In seinen Briefen über die ästhetische Erziehung des Menschen, welche die Jugendlichen der LYM mit großer Hingabe studieren, behandelt der Dichter ausführlich, wie man darüber hinaus seine Gefühle veredeln und gleichzeitig vertiefen kann. Denn eigentlich will man nicht "cool", nicht gleichgültig gegenüber der Gesellschaft sein, doch in der Jugendkultur liegen Leidenschaft und Irrsinn zu nahe beisammen, wird man brutal auf seine sinnlichen Bedürfnisse beschränkt.

Die klassische Kultur hingegen hilft, unsere Gefühle auf die Ebene der Vernunft zu erziehen, sie hebt die innere Trennung des Menschen in Sinnes- und Geisteswesen auf und macht uns im wirklichen Sinne frei - frei von äußeren und inneren Zwängen. Dann können wir unseren Gefühlen blind vertrauen, denn schöne Taten werden uns zum Instinkt.

In den Philosophischen Briefen behandelt Schiller Wahrheit, Liebe und Egoismus. Durch Gleichgültigkeit bestehle ich mich selbst, durch Haß begehe ich Selbstmord auf Raten. Liebe hingegen, Nächstenliebe ist letztendlich ein Geschenk an mich selbst. Zeilen wie diese wirken auf jeden, ob jung oder alt, wie eine Offenbarung:

"Wenn ich hasse, so nehme ich mir etwas; wenn ich liebe, so werde ich um das reicher, was ich liebe. Verzeihung ist das Wiederfinden eines veräußerten Eigentums - Menschenhaß ein verlängerter Selbstmord; Egoismus die höchste Armut eines erschaffenen Wesens."

Und wie verhält es sich mit der Wahrheit? Wahrheit, so heißt es in den Philosophischen Briefen, ist etwas, das "dem ganzen Menschengeschlecht auf entfernte Jahrhunderte wohltut". Meinungen kann man viele haben und jeder eine andere, wahr ist aber nur etwas, das sich in jedem individuellen Kopf als richtig und wahr darstellt. Das ist noch keine Antwort, aber eine Richtschnur.

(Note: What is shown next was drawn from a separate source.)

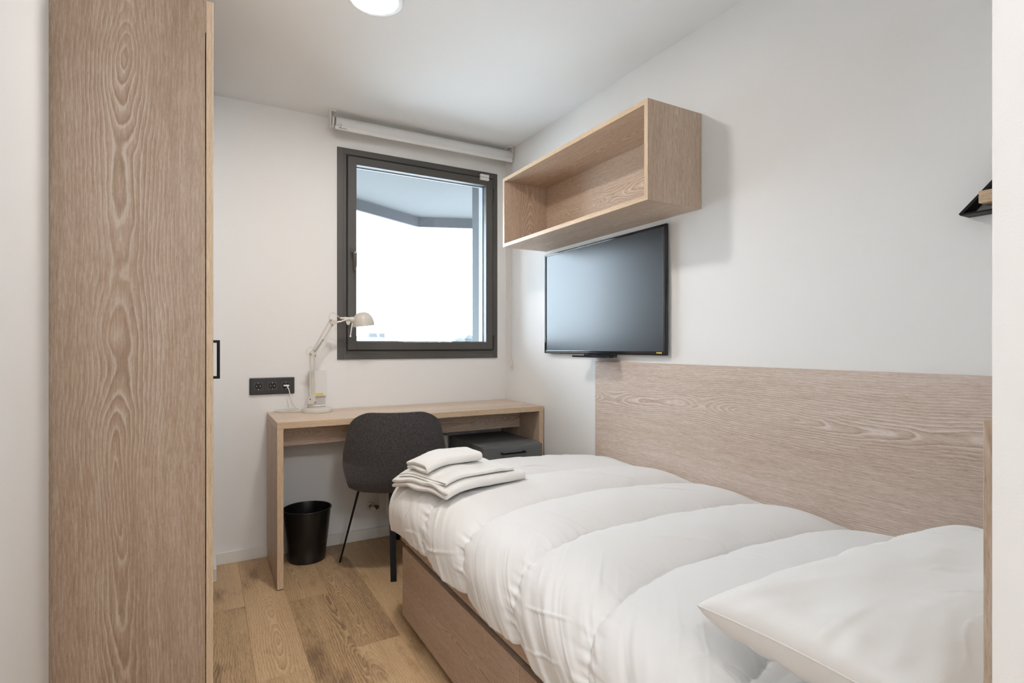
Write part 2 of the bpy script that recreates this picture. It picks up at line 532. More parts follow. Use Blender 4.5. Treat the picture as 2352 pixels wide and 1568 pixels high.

Diese und ähnliche Fragen beschäftigten das Publikum bei dem Glas Wein, zu dem das Schiller-Institut die Geburtstagsgesellschaft in Berlin anschließend einlud. Was ist die Seele? Was ist Schönheit? Was unterscheidet die klassische Kultur von der zeitgenössischen? Solche Fragen wurden noch fast drei Stunden lang erörtert. Die jugendlichen Gäste waren besonders aufgewühlt. "Schiller? Nie gehört, aber das sind Gedanken, mit denen man sich offenbar beschäftigen muß!" Andere kannten den Dichter aus der Schule und grübelten, warum sie damals so langweilig fanden, was sie jetzt so aufregte. Und bei der LaRouche-Jugendbewegung wird man künftig mehr und noch ganz andere Dinge zu hören bekommen.